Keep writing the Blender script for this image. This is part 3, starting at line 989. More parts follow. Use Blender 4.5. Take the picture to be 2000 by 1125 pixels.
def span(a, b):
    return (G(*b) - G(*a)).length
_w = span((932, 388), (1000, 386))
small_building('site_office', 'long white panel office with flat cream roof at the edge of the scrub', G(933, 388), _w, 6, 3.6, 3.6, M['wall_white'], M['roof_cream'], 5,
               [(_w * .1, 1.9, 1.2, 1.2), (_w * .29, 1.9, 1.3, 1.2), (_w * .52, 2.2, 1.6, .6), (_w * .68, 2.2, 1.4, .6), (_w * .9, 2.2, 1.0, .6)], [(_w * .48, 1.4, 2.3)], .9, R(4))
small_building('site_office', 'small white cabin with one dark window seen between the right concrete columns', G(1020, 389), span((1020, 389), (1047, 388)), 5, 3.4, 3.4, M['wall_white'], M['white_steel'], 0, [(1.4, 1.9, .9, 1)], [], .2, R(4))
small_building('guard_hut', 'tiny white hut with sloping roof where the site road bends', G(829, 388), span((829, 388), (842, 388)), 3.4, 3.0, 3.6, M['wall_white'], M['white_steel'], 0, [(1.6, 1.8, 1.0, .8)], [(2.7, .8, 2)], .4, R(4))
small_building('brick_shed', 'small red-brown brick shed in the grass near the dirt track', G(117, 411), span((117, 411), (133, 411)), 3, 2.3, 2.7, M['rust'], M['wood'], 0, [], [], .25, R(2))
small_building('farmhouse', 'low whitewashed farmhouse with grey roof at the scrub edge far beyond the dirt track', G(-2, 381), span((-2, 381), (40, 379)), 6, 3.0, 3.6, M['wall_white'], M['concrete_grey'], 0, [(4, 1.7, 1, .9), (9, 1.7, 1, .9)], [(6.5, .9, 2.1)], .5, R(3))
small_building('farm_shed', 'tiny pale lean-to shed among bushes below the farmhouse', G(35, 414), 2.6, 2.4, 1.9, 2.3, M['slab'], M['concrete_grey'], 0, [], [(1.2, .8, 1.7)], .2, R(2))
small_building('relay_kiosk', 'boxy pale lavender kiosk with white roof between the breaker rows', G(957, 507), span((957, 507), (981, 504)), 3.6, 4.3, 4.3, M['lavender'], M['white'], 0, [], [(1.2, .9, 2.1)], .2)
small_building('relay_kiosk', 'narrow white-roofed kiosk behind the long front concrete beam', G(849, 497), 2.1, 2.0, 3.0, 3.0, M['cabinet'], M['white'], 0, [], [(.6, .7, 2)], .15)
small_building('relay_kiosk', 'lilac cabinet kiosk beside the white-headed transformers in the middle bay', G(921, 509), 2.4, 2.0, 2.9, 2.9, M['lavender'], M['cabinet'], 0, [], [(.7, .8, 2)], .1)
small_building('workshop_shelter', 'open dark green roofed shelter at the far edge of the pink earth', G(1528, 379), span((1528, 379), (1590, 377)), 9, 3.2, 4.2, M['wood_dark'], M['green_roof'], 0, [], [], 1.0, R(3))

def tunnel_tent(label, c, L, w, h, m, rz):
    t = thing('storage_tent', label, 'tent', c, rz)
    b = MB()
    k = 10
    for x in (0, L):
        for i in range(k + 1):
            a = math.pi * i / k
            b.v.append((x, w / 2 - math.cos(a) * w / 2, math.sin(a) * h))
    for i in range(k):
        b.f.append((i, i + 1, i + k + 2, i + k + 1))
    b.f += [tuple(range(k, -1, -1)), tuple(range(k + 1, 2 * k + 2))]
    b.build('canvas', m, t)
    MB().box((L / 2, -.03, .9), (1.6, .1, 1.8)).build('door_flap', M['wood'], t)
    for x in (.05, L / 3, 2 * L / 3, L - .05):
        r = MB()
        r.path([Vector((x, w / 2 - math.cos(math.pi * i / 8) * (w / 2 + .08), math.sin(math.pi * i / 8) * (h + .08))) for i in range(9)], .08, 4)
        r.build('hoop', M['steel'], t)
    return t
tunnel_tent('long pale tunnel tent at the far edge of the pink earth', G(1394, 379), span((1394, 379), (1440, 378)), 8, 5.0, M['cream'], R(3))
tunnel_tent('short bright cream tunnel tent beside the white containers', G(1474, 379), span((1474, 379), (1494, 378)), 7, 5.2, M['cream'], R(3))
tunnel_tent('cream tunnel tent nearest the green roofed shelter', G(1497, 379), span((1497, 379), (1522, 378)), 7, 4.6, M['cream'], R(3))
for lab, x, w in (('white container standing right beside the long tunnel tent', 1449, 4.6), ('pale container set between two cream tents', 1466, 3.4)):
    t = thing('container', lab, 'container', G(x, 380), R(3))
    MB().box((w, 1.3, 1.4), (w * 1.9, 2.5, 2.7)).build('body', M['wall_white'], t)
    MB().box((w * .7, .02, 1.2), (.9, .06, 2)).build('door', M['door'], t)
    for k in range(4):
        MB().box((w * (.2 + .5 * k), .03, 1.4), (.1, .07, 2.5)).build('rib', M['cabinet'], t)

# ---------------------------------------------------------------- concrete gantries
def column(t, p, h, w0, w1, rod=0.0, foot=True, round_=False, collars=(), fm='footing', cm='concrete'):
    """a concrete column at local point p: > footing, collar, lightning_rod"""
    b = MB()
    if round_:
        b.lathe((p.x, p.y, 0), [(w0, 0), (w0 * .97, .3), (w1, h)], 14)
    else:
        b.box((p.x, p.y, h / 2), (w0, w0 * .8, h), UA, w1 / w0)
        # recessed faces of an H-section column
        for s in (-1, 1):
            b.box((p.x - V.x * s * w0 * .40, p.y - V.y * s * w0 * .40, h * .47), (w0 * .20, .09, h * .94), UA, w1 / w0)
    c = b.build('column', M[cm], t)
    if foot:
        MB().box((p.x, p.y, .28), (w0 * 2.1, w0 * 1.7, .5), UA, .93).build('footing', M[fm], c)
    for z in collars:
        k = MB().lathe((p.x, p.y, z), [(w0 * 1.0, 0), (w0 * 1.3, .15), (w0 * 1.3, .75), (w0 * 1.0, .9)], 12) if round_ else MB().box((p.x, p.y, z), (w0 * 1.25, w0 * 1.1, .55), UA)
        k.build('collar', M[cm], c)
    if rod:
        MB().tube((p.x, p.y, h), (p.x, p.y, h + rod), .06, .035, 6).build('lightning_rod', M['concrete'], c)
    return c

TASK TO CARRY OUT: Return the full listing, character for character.

THE ANSWER:
Keep writing the Blender script for this image. This is part 3, starting at line 989. More parts follow. Use Blender 4.5. Take the picture to be 2000 by 1125 pixels.
def span(a, b):
    return (G(*b) - G(*a)).length
_w = span((932, 388), (1000, 386))
small_building('site_office', 'long white panel office with flat cream roof at the edge of the scrub', G(933, 388), _w, 6, 3.6, 3.6, M['wall_white'], M['roof_cream'], 5,
               [(_w * .1, 1.9, 1.2, 1.2), (_w * .29, 1.9, 1.3, 1.2), (_w * .52, 2.2, 1.6, .6), (_w * .68, 2.2, 1.4, .6), (_w * .9, 2.2, 1.0, .6)], [(_w * .48, 1.4, 2.3)], .9, R(4))
small_building('site_office', 'small white cabin with one dark window seen between the right concrete columns', G(1020, 389), span((1020, 389), (1047, 388)), 5, 3.4, 3.4, M['wall_white'], M['white_steel'], 0, [(1.4, 1.9, .9, 1)], [], .2, R(4))
small_building('guard_hut', 'tiny white hut with sloping roof where the site road bends', G(829, 388), span((829, 388), (842, 388)), 3.4, 3.0, 3.6, M['wall_white'], M['white_steel'], 0, [(1.6, 1.8, 1.0, .8)], [(2.7, .8, 2)], .4, R(4))
small_building('brick_shed', 'small red-brown brick shed in the grass near the dirt track', G(117, 411), span((117, 411), (133, 411)), 3, 2.3, 2.7, M['rust'], M['wood'], 0, [], [], .25, R(2))
small_building('farmhouse', 'low whitewashed farmhouse with grey roof at the scrub edge far beyond the dirt track', G(-2, 381), span((-2, 381), (40, 379)), 6, 3.0, 3.6, M['wall_white'], M['concrete_grey'], 0, [(4, 1.7, 1, .9), (9, 1.7, 1, .9)], [(6.5, .9, 2.1)], .5, R(3))
small_building('farm_shed', 'tiny pale lean-to shed among bushes below the farmhouse', G(35, 414), 2.6, 2.4, 1.9, 2.3, M['slab'], M['concrete_grey'], 0, [], [(1.2, .8, 1.7)], .2, R(2))
small_building('relay_kiosk', 'boxy pale lavender kiosk with white roof between the breaker rows', G(957, 507), span((957, 507), (981, 504)), 3.6, 4.3, 4.3, M['lavender'], M['white'], 0, [], [(1.2, .9, 2.1)], .2)
small_building('relay_kiosk', 'narrow white-roofed kiosk behind the long front concrete beam', G(849, 497), 2.1, 2.0, 3.0, 3.0, M['cabinet'], M['white'], 0, [], [(.6, .7, 2)], .15)
small_building('relay_kiosk', 'lilac cabinet kiosk beside the white-headed transformers in the middle bay', G(921, 509), 2.4, 2.0, 2.9, 2.9, M['lavender'], M['cabinet'], 0, [], [(.7, .8, 2)], .1)
small_building('workshop_shelter', 'open dark green roofed shelter at the far edge of the pink earth', G(1528, 379), span((1528, 379), (1590, 377)), 9, 3.2, 4.2, M['wood_dark'], M['green_roof'], 0, [], [], 1.0, R(3))

def tunnel_tent(label, c, L, w, h, m, rz):
    t = thing('storage_tent', label, 'tent', c, rz)
    b = MB()
    k = 10
    for x in (0, L):
        for i in range(k + 1):
            a = math.pi * i / k
            b.v.append((x, w / 2 - math.cos(a) * w / 2, math.sin(a) * h))
    for i in range(k):
        b.f.append((i, i + 1, i + k + 2, i + k + 1))
    b.f += [tuple(range(k, -1, -1)), tuple(range(k + 1, 2 * k + 2))]
    b.build('canvas', m, t)
    MB().box((L / 2, -.03, .9), (1.6, .1, 1.8)).build('door_flap', M['wood'], t)
    for x in (.05, L / 3, 2 * L / 3, L - .05):
        r = MB()
        r.path([Vector((x, w / 2 - math.cos(math.pi * i / 8) * (w / 2 + .08), math.sin(math.pi * i / 8) * (h + .08))) for i in range(9)], .08, 4)
        r.build('hoop', M['steel'], t)
    return t
tunnel_tent('long pale tunnel tent at the far edge of the pink earth', G(1394, 379), span((1394, 379), (1440, 378)), 8, 5.0, M['cream'], R(3))
tunnel_tent('short bright cream tunnel tent beside the white containers', G(1474, 379), span((1474, 379), (1494, 378)), 7, 5.2, M['cream'], R(3))
tunnel_tent('cream tunnel tent nearest the green roofed shelter', G(1497, 379), span((1497, 379), (1522, 378)), 7, 4.6, M['cream'], R(3))
for lab, x, w in (('white container standing right beside the long tunnel tent', 1449, 4.6), ('pale container set between two cream tents', 1466, 3.4)):
    t = thing('container', lab, 'container', G(x, 380), R(3))
    MB().box((w, 1.3, 1.4), (w * 1.9, 2.5, 2.7)).build('body', M['wall_white'], t)
    MB().box((w * .7, .02, 1.2), (.9, .06, 2)).build('door', M['door'], t)
    for k in range(4):
        MB().box((w * (.2 + .5 * k), .03, 1.4), (.1, .07, 2.5)).build('rib', M['cabinet'], t)

# ---------------------------------------------------------------- concrete gantries
def column(t, p, h, w0, w1, rod=0.0, foot=True, round_=False, collars=(), fm='footing', cm='concrete'):
    """a concrete column at local point p: > footing, collar, lightning_rod"""
    b = MB()
    if round_:
        b.lathe((p.x, p.y, 0), [(w0, 0), (w0 * .97, .3), (w1, h)], 14)
    else:
        b.box((p.x, p.y, h / 2), (w0, w0 * .8, h), UA, w1 / w0)
        # recessed faces of an H-section column
        for s in (-1, 1):
            b.box((p.x - V.x * s * w0 * .40, p.y - V.y * s * w0 * .40, h * .47), (w0 * .20, .09, h * .94), UA, w1 / w0)
    c = b.build('column', M[cm], t)
    if foot:
        MB().box((p.x, p.y, .28), (w0 * 2.1, w0 * 1.7, .5), UA, .93).build('footing', M[fm], c)
    for z in collars:
        k = MB().lathe((p.x, p.y, z), [(w0 * 1.0, 0), (w0 * 1.3, .15), (w0 * 1.3, .75), (w0 * 1.0, .9)], 12) if round_ else MB().box((p.x, p.y, z), (w0 * 1.25, w0 * 1.1, .55), UA)
        k.build('collar', M[cm], c)
    if rod:
        MB().tube((p.x, p.y, h), (p.x, p.y, h + rod), .06, .035, 6).build('lightning_rod', M['concrete'], c)
    return c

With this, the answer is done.